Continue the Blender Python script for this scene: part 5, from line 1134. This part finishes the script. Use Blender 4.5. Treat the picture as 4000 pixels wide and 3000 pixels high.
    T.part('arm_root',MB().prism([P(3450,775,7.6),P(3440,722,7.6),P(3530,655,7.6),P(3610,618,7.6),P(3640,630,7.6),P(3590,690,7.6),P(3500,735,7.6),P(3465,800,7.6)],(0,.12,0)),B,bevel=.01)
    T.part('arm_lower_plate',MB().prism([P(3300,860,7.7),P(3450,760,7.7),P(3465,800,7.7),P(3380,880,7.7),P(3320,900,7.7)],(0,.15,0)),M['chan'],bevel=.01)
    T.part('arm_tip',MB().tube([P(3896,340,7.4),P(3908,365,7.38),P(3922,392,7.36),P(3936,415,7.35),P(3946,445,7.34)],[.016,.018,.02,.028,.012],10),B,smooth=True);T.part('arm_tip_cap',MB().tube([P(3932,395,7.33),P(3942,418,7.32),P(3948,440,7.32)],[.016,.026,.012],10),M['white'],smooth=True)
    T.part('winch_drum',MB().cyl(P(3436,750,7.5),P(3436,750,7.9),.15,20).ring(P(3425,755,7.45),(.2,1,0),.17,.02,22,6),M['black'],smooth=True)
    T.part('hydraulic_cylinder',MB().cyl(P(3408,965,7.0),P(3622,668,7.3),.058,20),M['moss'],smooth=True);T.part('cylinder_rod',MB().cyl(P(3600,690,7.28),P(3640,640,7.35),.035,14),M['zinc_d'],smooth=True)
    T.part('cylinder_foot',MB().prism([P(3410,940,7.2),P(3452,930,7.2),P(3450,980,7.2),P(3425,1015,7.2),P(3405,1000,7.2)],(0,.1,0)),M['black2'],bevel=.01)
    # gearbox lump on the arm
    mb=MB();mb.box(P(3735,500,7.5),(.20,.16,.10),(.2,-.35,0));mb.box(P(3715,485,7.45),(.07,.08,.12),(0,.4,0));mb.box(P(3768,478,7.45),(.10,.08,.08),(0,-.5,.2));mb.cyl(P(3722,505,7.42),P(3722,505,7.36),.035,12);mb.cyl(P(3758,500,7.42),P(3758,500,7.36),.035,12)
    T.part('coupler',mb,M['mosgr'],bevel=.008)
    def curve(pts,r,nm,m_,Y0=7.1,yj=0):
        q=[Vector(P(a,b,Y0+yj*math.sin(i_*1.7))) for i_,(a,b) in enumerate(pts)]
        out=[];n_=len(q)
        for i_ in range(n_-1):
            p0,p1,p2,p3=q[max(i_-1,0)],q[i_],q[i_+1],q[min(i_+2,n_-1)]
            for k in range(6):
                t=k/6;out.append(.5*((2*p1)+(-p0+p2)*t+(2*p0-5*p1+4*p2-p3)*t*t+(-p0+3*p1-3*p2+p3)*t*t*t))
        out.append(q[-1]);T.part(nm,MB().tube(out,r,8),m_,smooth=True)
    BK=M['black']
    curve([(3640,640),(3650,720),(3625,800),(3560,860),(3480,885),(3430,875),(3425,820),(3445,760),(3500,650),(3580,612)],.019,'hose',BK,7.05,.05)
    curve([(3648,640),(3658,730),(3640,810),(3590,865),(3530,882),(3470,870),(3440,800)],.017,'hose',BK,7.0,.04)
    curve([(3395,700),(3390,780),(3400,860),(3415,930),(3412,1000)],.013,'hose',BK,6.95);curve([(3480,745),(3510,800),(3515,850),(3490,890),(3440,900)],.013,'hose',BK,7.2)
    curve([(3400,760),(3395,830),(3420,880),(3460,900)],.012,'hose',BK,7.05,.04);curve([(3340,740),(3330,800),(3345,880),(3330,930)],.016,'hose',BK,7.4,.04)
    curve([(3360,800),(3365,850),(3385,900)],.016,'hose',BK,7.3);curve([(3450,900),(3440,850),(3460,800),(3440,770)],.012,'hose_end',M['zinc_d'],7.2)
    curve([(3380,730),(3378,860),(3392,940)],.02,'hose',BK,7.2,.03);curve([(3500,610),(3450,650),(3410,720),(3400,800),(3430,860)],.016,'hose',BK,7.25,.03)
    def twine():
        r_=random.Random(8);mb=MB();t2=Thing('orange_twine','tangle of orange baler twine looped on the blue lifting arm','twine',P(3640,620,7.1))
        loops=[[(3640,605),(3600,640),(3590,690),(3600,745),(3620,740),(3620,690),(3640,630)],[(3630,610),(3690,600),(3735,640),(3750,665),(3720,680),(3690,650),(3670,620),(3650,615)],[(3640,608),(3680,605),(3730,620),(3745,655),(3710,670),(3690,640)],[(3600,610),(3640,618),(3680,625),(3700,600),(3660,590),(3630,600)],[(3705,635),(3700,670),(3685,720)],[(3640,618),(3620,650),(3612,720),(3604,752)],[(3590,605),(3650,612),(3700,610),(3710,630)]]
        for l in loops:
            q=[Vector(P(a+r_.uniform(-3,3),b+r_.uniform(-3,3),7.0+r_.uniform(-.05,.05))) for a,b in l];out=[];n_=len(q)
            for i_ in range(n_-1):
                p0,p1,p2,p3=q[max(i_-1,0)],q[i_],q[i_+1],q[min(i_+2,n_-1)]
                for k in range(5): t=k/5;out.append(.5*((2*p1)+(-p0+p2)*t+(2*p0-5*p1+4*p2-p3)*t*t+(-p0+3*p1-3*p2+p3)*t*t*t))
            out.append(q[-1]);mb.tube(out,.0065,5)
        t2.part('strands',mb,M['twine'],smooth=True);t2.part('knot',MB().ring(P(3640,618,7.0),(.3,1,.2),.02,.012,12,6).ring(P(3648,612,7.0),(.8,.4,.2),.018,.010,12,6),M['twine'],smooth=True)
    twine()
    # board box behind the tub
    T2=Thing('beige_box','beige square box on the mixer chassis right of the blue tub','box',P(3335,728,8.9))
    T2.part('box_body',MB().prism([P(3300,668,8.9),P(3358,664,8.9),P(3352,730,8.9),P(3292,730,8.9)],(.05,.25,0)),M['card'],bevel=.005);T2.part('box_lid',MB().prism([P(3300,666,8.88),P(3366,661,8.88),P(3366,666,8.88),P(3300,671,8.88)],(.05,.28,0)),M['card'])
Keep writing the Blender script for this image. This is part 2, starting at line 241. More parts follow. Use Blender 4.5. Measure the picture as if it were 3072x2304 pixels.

==*==

Given exercise: Repeat every entry exactly, please.

Correct result:
Continue the Blender Python script for this scene: part 5, from line 1134. This part finishes the script. Use Blender 4.5. Treat the picture as 4000 pixels wide and 3000 pixels high.
    T.part('arm_root',MB().prism([P(3450,775,7.6),P(3440,722,7.6),P(3530,655,7.6),P(3610,618,7.6),P(3640,630,7.6),P(3590,690,7.6),P(3500,735,7.6),P(3465,800,7.6)],(0,.12,0)),B,bevel=.01)
    T.part('arm_lower_plate',MB().prism([P(3300,860,7.7),P(3450,760,7.7),P(3465,800,7.7),P(3380,880,7.7),P(3320,900,7.7)],(0,.15,0)),M['chan'],bevel=.01)
    T.part('arm_tip',MB().tube([P(3896,340,7.4),P(3908,365,7.38),P(3922,392,7.36),P(3936,415,7.35),P(3946,445,7.34)],[.016,.018,.02,.028,.012],10),B,smooth=True);T.part('arm_tip_cap',MB().tube([P(3932,395,7.33),P(3942,418,7.32),P(3948,440,7.32)],[.016,.026,.012],10),M['white'],smooth=True)
    T.part('winch_drum',MB().cyl(P(3436,750,7.5),P(3436,750,7.9),.15,20).ring(P(3425,755,7.45),(.2,1,0),.17,.02,22,6),M['black'],smooth=True)
    T.part('hydraulic_cylinder',MB().cyl(P(3408,965,7.0),P(3622,668,7.3),.058,20),M['moss'],smooth=True);T.part('cylinder_rod',MB().cyl(P(3600,690,7.28),P(3640,640,7.35),.035,14),M['zinc_d'],smooth=True)
    T.part('cylinder_foot',MB().prism([P(3410,940,7.2),P(3452,930,7.2),P(3450,980,7.2),P(3425,1015,7.2),P(3405,1000,7.2)],(0,.1,0)),M['black2'],bevel=.01)
    # gearbox lump on the arm
    mb=MB();mb.box(P(3735,500,7.5),(.20,.16,.10),(.2,-.35,0));mb.box(P(3715,485,7.45),(.07,.08,.12),(0,.4,0));mb.box(P(3768,478,7.45),(.10,.08,.08),(0,-.5,.2));mb.cyl(P(3722,505,7.42),P(3722,505,7.36),.035,12);mb.cyl(P(3758,500,7.42),P(3758,500,7.36),.035,12)
    T.part('coupler',mb,M['mosgr'],bevel=.008)
    def curve(pts,r,nm,m_,Y0=7.1,yj=0):
        q=[Vector(P(a,b,Y0+yj*math.sin(i_*1.7))) for i_,(a,b) in enumerate(pts)]
        out=[];n_=len(q)
        for i_ in range(n_-1):
            p0,p1,p2,p3=q[max(i_-1,0)],q[i_],q[i_+1],q[min(i_+2,n_-1)]
            for k in range(6):
                t=k/6;out.append(.5*((2*p1)+(-p0+p2)*t+(2*p0-5*p1+4*p2-p3)*t*t+(-p0+3*p1-3*p2+p3)*t*t*t))
        out.append(q[-1]);T.part(nm,MB().tube(out,r,8),m_,smooth=True)
    BK=M['black']
    curve([(3640,640),(3650,720),(3625,800),(3560,860),(3480,885),(3430,875),(3425,820),(3445,760),(3500,650),(3580,612)],.019,'hose',BK,7.05,.05)
    curve([(3648,640),(3658,730),(3640,810),(3590,865),(3530,882),(3470,870),(3440,800)],.017,'hose',BK,7.0,.04)
    curve([(3395,700),(3390,780),(3400,860),(3415,930),(3412,1000)],.013,'hose',BK,6.95);curve([(3480,745),(3510,800),(3515,850),(3490,890),(3440,900)],.013,'hose',BK,7.2)
    curve([(3400,760),(3395,830),(3420,880),(3460,900)],.012,'hose',BK,7.05,.04);curve([(3340,740),(3330,800),(3345,880),(3330,930)],.016,'hose',BK,7.4,.04)
    curve([(3360,800),(3365,850),(3385,900)],.016,'hose',BK,7.3);curve([(3450,900),(3440,850),(3460,800),(3440,770)],.012,'hose_end',M['zinc_d'],7.2)
    curve([(3380,730),(3378,860),(3392,940)],.02,'hose',BK,7.2,.03);curve([(3500,610),(3450,650),(3410,720),(3400,800),(3430,860)],.016,'hose',BK,7.25,.03)
    def twine():
        r_=random.Random(8);mb=MB();t2=Thing('orange_twine','tangle of orange baler twine looped on the blue lifting arm','twine',P(3640,620,7.1))
        loops=[[(3640,605),(3600,640),(3590,690),(3600,745),(3620,740),(3620,690),(3640,630)],[(3630,610),(3690,600),(3735,640),(3750,665),(3720,680),(3690,650),(3670,620),(3650,615)],[(3640,608),(3680,605),(3730,620),(3745,655),(3710,670),(3690,640)],[(3600,610),(3640,618),(3680,625),(3700,600),(3660,590),(3630,600)],[(3705,635),(3700,670),(3685,720)],[(3640,618),(3620,650),(3612,720),(3604,752)],[(3590,605),(3650,612),(3700,610),(3710,630)]]
        for l in loops:
            q=[Vector(P(a+r_.uniform(-3,3),b+r_.uniform(-3,3),7.0+r_.uniform(-.05,.05))) for a,b in l];out=[];n_=len(q)
            for i_ in range(n_-1):
                p0,p1,p2,p3=q[max(i_-1,0)],q[i_],q[i_+1],q[min(i_+2,n_-1)]
                for k in range(5): t=k/5;out.append(.5*((2*p1)+(-p0+p2)*t+(2*p0-5*p1+4*p2-p3)*t*t+(-p0+3*p1-3*p2+p3)*t*t*t))
            out.append(q[-1]);mb.tube(out,.0065,5)
        t2.part('strands',mb,M['twine'],smooth=True);t2.part('knot',MB().ring(P(3640,618,7.0),(.3,1,.2),.02,.012,12,6).ring(P(3648,612,7.0),(.8,.4,.2),.018,.010,12,6),M['twine'],smooth=True)
    twine()
    # board box behind the tub
    T2=Thing('beige_box','beige square box on the mixer chassis right of the blue tub','box',P(3335,728,8.9))
    T2.part('box_body',MB().prism([P(3300,668,8.9),P(3358,664,8.9),P(3352,730,8.9),P(3292,730,8.9)],(.05,.25,0)),M['card'],bevel=.005);T2.part('box_lid',MB().prism([P(3300,666,8.88),P(3366,661,8.88),P(3366,666,8.88),P(3300,671,8.88)],(.05,.28,0)),M['card'])
Keep writing the Blender script for this image. This is part 2, starting at line 241. More parts follow. Use Blender 4.5. Measure the picture as if it were 3072x2304 pixels.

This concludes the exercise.